A being that "notices" something cannot be sure whether that something originated from an internal or external signal. Thus we "see" images in dreams and hallucinations, when the eyes are closed. Maturana and Varela studied this effect in color vision, finding that we regularly see a color in a scene that does not explicitly contain that color. We generate the color's presence through internal mechanisms.
The "behavioral coordination in a realm of structural coupling" is the correlation between those things impinging on the membrane from the outside and the internal activities that follow. Obviously, we wouldn't last very long as beings if there weren't a fairly good correlation between the outside events and the internal activities generated. It is important to recognize, however, that the internal activities are equally determined by the internal state of the being, its "own structural determination." The information received is not what impinges upon the receiver, but what happens inside the receiver afterwards.

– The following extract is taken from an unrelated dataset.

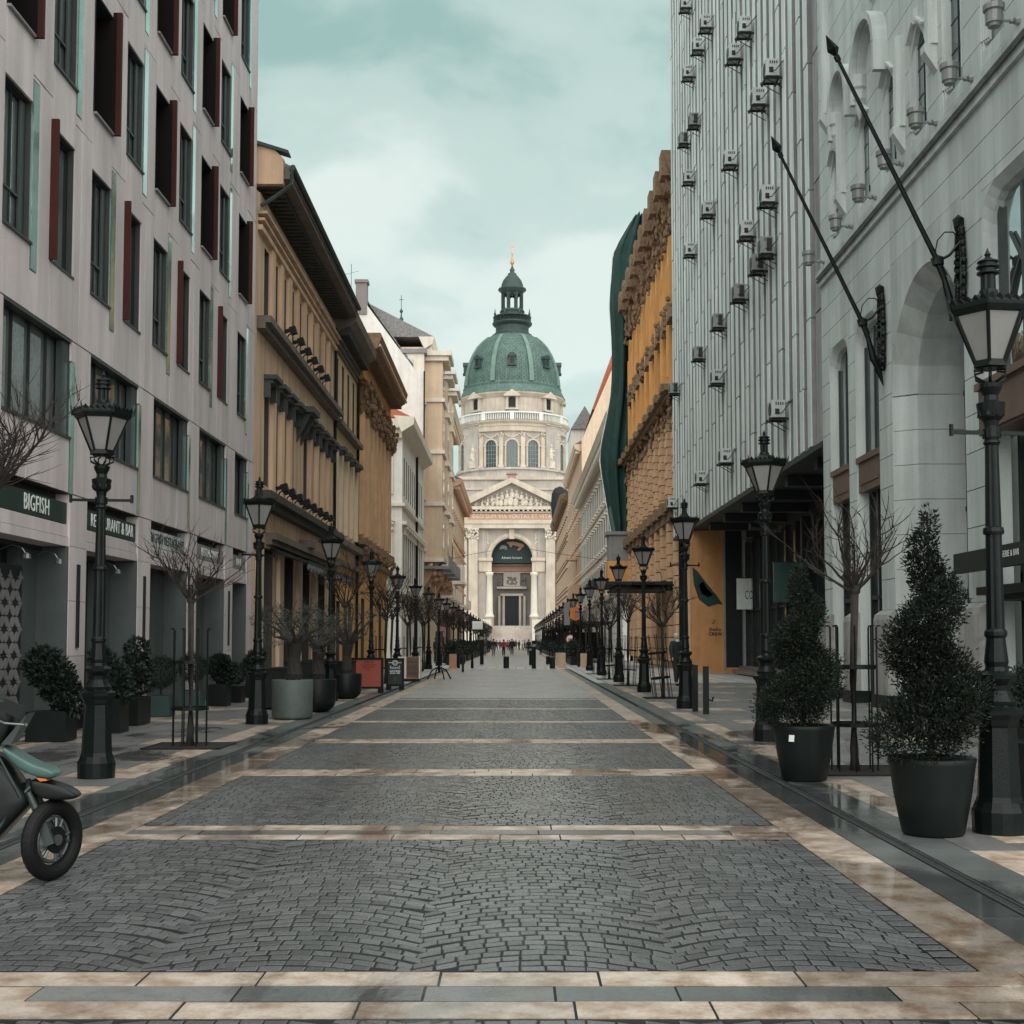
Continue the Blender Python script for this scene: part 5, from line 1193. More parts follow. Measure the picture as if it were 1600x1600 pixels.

To put this into a concrete example, consider that someone runs into the room and shouts "Fire!" in Japanese. A Japanese-speaking listener receives a lot of information, and immediately leaps up and runs to the exit. The Japanese person next to him, who happens to be asleep, receives no information at all. The external stimulus was never converted into an internal signal A person who speaks no Japanese notices that someone came in and shouted something but received no particular information from the sounds uttered. What each person receives from the shout depends on her internal condition.
Internal Restructuring
Information at the receiver's side is not a static, externally determinable quantity but rather a transient, dynamic personal quantity. The information received is a measure of the internal restructuring that follows the impingement of the signal. It is the quantity representing the size of the change in the receiver's predictive model of the world after receiving it.
Consider these few examples to see this in action:
"I am thinking of a set of numbers. The set includes 1, 3, 7, 11, 13,…”
At this point the listener has built up a predictive model that holds those numbers, the fact that they are in the set, and that 5 and 9 are conspicuously missing. They are conspicuously missing, because the typical person constructed a second model, "the odd numbers without 5 and 9," alongside the first.
The speaker continues with: "... 15 is in the set...”
On hearing this, the model grows by one element, that "15 is in the set." No new patterns show up.